►
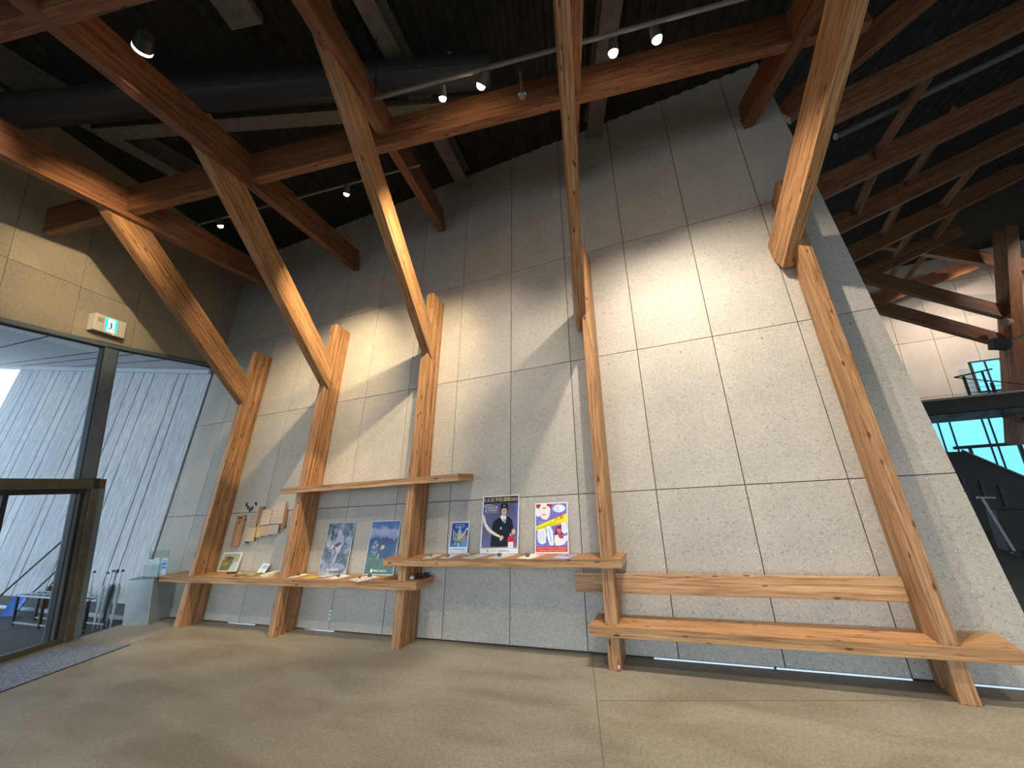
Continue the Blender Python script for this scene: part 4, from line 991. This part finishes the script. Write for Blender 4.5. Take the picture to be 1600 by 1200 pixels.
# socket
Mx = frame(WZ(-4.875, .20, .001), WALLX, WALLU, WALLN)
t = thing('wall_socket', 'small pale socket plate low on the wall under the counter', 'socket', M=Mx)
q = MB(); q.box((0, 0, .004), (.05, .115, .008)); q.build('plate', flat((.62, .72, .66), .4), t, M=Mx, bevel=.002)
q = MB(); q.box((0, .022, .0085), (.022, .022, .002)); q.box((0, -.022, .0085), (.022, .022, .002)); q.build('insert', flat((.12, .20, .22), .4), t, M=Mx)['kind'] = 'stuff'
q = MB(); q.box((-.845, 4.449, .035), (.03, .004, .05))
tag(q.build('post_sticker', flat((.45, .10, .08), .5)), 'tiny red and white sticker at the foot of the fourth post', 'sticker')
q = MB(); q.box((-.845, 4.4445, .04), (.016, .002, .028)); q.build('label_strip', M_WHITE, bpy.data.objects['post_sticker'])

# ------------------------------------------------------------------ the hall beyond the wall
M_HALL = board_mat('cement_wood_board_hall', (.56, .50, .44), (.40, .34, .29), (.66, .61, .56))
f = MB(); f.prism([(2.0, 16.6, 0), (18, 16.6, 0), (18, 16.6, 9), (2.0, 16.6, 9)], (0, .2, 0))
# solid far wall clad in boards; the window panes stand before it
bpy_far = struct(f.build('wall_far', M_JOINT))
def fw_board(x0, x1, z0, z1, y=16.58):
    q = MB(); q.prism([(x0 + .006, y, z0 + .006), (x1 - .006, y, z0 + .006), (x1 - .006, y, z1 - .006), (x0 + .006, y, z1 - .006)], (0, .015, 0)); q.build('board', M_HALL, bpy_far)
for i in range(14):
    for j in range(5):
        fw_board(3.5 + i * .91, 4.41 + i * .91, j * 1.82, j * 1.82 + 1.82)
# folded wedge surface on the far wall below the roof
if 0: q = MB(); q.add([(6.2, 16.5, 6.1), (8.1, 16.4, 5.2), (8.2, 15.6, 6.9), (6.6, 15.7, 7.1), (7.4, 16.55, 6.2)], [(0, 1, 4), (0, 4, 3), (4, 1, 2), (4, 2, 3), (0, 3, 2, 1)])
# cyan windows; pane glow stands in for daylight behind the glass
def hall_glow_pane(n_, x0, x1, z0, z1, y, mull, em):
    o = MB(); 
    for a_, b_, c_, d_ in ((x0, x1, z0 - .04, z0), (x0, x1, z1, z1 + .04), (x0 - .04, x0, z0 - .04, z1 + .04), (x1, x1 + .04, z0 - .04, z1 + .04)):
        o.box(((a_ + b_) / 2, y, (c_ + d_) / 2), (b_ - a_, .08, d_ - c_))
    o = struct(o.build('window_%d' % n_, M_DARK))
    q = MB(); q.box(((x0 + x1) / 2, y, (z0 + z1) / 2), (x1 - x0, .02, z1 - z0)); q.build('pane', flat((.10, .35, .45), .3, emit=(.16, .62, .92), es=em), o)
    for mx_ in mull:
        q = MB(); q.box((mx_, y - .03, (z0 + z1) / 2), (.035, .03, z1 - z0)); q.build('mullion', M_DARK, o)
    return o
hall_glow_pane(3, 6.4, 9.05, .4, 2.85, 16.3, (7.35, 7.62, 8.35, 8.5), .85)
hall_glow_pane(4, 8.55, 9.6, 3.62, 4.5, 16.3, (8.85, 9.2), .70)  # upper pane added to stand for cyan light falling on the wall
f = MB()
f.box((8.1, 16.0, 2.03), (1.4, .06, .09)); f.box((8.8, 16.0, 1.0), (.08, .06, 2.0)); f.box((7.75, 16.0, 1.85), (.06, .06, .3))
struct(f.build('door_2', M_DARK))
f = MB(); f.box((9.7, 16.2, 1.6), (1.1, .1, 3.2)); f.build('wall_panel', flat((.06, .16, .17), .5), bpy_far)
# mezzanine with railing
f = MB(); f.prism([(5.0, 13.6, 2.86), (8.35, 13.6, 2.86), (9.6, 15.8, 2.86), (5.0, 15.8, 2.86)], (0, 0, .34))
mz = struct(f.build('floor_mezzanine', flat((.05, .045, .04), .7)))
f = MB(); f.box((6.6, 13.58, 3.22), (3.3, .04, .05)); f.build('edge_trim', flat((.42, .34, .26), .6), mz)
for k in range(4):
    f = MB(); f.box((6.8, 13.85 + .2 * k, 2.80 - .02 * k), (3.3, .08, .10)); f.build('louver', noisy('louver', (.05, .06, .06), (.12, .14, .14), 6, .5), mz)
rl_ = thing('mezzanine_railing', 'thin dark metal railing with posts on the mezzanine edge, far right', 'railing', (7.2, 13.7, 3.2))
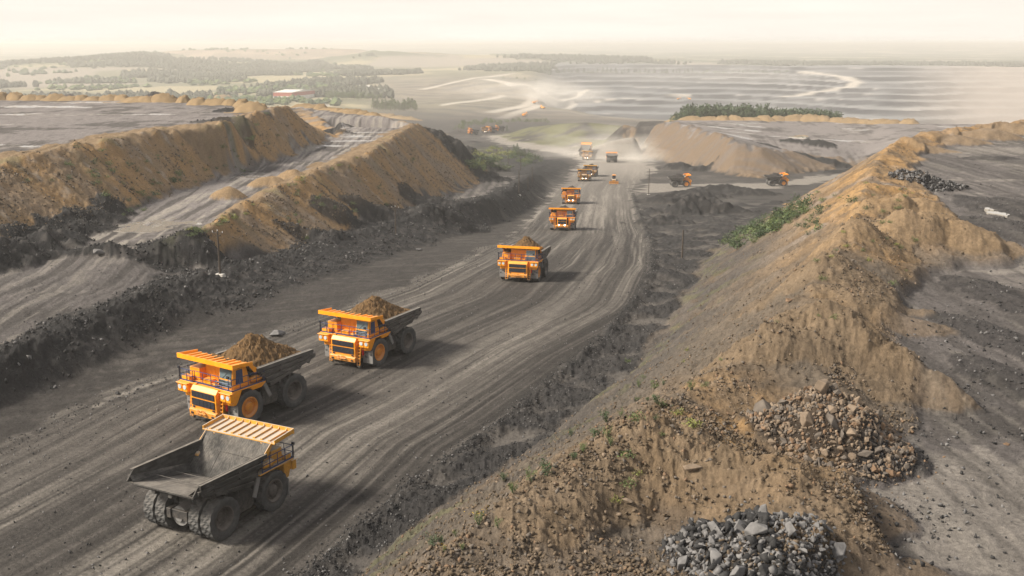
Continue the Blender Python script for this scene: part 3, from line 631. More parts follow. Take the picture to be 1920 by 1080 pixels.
◄
Work required:
Take the lines above from the top of the records through the one with "q = MB(); q.box((-.845, 4.4445, .04), (.016, .002, .028));" and repeat them exactly, without any pictures.

Final result:
Continue the Blender Python script for this scene: part 4, from line 991. This part finishes the script. Write for Blender 4.5. Take the picture to be 1600 by 1200 pixels.
# socket
Mx = frame(WZ(-4.875, .20, .001), WALLX, WALLU, WALLN)
t = thing('wall_socket', 'small pale socket plate low on the wall under the counter', 'socket', M=Mx)
q = MB(); q.box((0, 0, .004), (.05, .115, .008)); q.build('plate', flat((.62, .72, .66), .4), t, M=Mx, bevel=.002)
q = MB(); q.box((0, .022, .0085), (.022, .022, .002)); q.box((0, -.022, .0085), (.022, .022, .002)); q.build('insert', flat((.12, .20, .22), .4), t, M=Mx)['kind'] = 'stuff'
q = MB(); q.box((-.845, 4.449, .035), (.03, .004, .05))
tag(q.build('post_sticker', flat((.45, .10, .08), .5)), 'tiny red and white sticker at the foot of the fourth post', 'sticker')
q = MB(); q.box((-.845, 4.4445, .04), (.016, .002, .028)); q.build('label_strip', M_WHITE, bpy.data.objects['post_sticker'])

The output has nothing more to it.